Material to process:
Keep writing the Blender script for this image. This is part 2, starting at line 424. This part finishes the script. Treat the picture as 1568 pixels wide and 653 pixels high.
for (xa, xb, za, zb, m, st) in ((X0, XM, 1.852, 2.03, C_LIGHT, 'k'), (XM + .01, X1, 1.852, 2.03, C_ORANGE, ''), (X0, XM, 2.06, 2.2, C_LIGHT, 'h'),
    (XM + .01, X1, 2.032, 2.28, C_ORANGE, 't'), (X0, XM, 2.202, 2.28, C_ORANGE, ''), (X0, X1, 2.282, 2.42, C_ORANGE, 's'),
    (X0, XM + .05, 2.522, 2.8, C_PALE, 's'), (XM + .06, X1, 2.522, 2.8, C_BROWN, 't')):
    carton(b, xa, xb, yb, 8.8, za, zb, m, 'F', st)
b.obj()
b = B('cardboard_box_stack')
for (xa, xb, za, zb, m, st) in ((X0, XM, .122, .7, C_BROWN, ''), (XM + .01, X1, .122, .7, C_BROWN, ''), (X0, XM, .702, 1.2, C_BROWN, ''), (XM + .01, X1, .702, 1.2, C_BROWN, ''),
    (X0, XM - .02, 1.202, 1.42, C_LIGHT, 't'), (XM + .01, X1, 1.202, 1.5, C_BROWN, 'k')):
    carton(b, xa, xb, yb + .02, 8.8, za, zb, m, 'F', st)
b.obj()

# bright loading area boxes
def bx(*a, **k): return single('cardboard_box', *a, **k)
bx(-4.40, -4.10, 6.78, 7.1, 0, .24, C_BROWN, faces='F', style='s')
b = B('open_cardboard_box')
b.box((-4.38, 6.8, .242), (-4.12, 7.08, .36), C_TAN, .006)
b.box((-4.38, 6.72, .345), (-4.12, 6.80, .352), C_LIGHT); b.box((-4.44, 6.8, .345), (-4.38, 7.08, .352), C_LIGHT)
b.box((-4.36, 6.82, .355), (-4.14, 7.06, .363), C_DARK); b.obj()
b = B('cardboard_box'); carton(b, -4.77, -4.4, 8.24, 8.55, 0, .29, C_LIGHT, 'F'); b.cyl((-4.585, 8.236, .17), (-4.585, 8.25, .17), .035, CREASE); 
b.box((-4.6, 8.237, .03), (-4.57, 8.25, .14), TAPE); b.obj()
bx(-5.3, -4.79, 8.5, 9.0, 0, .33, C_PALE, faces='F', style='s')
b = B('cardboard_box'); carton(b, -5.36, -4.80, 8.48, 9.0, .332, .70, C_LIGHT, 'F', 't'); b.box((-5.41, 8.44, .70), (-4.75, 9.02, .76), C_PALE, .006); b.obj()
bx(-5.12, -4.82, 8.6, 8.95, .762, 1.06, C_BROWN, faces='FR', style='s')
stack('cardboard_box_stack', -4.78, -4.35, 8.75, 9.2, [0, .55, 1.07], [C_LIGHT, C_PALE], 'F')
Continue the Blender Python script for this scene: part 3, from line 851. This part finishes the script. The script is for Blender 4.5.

Brief: From the entries above, copy every line containing the word "finishes".

Complete answer:
Keep writing the Blender script for this image. This is part 2, starting at line 424. This part finishes the script. Treat the picture as 1568 pixels wide and 653 pixels high.
Continue the Blender Python script for this scene: part 3, from line 851. This part finishes the script. The script is for Blender 4.5.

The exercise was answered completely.